Currently the law in the 37 states that have the death penalty provides that only those who have committed particularly heinous murders be sentenced to death. Usually, if a defendant is found guilty of murder, the jury, in a separate proceeding, is asked to determine whether the aggravating circumstances outweigh the mitigating ones (both listed in the law) and impose the death sentence only if that is the case. Thus, of the about 20,000 homicides committed annually in the United States, fewer than 300 lead to death sentences in any year. So far there have been fewer than 20 executions per year (after an average waiting time of six to seven years)--too few to reduce the number of death row immates (currently about 2,100), which continues to climb.
Nonetheless, the death penalty retains great symbolic and moral importance. It indicates strongly that each of us has a right to only one life--his own--and that he risks losing it if he takes someone else's.
Obviously the death penalty totally prevents the executed person from committing other crimes--whereas even lifelong imprisonment incapacitates only partially. The imprisoned murderer may escape and commit additional crimes. He may be furloughed and do so, as in Massachusetts, or he may receive clemency from a governor. (No governor can bind future governors to denying clemency.) Not least, the imprisoned murderer may need not fear further punishment. Thus, the belief of abolitionists that lifelong imprisonment would protect society as well as execution does is clearly mistaken.

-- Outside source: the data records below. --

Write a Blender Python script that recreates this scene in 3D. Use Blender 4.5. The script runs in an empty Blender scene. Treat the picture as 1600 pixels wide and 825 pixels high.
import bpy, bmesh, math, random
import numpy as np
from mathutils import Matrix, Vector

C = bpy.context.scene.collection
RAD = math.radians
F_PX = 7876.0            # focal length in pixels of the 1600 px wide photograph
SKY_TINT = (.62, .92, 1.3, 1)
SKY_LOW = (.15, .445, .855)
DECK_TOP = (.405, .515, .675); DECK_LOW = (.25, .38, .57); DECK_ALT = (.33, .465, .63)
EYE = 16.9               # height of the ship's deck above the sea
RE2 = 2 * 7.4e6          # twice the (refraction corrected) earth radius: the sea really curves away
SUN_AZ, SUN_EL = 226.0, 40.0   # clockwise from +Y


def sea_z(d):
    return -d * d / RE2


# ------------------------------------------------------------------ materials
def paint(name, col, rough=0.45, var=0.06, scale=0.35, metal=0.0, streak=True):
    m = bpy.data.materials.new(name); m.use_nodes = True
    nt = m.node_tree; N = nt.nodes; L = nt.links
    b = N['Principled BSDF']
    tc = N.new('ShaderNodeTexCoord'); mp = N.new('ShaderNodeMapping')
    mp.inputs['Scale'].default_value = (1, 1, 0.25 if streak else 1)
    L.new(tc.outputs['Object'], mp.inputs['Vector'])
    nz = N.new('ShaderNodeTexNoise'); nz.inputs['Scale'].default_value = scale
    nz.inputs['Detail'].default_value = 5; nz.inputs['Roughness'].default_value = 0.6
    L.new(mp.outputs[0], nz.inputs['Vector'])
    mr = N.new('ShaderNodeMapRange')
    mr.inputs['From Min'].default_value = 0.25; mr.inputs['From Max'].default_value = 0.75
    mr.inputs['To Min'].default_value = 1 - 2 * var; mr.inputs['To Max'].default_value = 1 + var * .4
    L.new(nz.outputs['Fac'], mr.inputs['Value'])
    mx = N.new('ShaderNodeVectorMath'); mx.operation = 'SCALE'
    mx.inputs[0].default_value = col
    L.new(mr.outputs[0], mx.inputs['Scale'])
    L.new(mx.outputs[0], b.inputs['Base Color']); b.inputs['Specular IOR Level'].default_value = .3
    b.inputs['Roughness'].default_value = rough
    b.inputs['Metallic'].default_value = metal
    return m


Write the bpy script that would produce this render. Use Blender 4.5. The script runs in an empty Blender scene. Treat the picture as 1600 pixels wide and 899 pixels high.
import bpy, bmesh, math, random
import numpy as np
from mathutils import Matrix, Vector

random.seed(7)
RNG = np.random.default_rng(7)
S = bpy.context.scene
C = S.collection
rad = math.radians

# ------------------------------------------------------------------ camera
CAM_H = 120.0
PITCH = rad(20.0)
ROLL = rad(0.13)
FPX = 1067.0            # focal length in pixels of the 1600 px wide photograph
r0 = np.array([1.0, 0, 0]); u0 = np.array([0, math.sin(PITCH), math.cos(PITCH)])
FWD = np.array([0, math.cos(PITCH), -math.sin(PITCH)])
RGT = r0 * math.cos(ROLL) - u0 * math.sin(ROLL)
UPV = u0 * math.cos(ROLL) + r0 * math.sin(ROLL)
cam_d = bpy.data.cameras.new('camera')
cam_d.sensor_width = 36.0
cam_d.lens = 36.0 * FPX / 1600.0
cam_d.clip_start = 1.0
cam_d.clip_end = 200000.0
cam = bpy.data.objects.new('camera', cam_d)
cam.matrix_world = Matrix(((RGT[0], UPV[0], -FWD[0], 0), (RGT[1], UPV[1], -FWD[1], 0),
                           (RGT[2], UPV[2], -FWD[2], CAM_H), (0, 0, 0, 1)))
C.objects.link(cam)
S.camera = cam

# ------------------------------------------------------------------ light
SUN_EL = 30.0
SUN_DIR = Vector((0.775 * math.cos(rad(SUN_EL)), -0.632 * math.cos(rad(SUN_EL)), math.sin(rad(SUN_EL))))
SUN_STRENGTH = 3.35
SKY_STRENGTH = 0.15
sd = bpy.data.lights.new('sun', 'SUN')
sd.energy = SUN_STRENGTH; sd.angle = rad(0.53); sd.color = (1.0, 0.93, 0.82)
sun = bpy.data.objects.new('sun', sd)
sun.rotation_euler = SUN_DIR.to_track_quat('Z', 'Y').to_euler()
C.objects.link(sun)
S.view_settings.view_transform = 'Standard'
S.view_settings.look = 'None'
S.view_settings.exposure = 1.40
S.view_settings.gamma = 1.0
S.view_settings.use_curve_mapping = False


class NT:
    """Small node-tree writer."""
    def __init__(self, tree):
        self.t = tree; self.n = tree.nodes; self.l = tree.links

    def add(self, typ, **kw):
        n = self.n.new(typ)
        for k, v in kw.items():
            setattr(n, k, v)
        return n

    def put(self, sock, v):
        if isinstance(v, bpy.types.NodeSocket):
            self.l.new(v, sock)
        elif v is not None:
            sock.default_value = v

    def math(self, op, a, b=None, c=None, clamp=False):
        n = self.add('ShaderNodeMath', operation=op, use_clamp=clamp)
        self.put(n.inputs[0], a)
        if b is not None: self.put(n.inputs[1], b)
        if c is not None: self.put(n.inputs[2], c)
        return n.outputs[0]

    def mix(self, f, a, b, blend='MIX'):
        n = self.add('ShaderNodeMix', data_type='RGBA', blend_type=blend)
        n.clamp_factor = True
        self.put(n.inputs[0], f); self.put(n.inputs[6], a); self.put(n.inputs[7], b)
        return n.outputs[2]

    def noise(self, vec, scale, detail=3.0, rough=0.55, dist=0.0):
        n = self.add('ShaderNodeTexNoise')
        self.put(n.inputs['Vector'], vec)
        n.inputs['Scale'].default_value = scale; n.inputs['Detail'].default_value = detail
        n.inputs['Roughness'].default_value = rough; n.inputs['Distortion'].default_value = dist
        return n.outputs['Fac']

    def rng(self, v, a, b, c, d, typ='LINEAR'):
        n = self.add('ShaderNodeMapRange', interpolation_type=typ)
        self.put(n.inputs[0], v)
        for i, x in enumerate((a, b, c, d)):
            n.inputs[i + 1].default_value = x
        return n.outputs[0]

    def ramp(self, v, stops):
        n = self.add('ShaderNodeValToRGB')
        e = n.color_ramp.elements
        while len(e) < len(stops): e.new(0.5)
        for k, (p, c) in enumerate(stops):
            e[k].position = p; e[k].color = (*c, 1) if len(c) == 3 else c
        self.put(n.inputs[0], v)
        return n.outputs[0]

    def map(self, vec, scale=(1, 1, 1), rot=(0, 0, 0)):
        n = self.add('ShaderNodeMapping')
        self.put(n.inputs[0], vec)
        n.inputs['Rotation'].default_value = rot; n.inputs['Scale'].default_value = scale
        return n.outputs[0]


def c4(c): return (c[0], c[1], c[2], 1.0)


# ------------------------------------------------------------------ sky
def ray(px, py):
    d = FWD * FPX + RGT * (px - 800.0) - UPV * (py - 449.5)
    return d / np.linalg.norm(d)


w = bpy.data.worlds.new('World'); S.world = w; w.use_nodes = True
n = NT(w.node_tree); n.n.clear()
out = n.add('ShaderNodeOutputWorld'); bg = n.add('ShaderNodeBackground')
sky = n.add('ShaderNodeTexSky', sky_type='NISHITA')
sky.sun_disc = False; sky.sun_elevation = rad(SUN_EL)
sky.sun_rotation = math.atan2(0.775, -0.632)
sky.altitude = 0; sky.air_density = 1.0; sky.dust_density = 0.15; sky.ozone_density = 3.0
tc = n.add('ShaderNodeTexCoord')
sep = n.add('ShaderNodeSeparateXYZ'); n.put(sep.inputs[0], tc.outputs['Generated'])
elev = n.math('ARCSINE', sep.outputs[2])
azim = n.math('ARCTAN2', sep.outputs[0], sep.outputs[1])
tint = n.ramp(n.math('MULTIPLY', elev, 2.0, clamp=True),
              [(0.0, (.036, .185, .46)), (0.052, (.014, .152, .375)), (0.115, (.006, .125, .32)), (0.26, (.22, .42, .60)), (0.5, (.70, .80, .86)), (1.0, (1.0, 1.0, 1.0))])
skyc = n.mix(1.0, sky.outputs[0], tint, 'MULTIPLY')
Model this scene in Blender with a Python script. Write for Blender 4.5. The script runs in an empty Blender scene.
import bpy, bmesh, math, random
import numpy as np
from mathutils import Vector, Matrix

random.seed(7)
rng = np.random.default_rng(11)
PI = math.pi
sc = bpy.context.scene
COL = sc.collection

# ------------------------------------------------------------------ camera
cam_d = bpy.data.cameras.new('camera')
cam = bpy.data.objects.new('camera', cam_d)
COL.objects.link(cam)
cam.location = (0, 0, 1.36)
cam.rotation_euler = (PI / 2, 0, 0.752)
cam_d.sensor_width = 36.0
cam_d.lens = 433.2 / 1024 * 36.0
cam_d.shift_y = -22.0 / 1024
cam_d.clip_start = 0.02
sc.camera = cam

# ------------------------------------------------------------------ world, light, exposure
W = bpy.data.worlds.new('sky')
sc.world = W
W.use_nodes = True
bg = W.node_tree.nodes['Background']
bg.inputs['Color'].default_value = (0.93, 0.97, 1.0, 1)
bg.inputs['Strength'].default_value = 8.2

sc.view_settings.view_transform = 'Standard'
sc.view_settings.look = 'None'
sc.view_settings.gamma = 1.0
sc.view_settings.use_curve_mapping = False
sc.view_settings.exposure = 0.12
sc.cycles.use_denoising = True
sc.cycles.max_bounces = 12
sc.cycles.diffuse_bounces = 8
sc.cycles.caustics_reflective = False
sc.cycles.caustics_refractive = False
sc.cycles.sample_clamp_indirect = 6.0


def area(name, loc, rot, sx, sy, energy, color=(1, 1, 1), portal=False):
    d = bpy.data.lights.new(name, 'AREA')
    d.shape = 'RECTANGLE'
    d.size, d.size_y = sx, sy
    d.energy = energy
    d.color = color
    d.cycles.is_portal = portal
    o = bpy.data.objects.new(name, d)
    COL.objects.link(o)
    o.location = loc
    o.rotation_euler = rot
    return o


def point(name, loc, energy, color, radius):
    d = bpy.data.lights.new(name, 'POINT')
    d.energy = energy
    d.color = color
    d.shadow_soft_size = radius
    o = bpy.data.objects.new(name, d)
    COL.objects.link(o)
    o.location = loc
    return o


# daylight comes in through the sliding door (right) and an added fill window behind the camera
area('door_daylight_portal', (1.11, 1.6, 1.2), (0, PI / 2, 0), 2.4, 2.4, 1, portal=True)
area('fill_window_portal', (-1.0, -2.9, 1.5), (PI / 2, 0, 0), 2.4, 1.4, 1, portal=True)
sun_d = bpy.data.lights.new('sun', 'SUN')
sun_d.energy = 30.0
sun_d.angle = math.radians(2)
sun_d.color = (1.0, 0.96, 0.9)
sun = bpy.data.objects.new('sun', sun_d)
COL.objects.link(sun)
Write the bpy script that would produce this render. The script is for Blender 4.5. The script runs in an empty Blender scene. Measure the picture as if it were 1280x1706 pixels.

Does the death penalty deter other prospective murderers? Certainly not all. Is did not deter the man to be executed. But it seems equally certain that some will be deterred by the risk of execution, however small. People buy lottery tickets even though the chance of winning is much less than the chance of a murderer's being executed. One's hopes and fears are not determined by calculate risks, and anyway, they are seldom calculated. The young (and murder is a crime almost exclusively committed by the young) fear nothing more than death.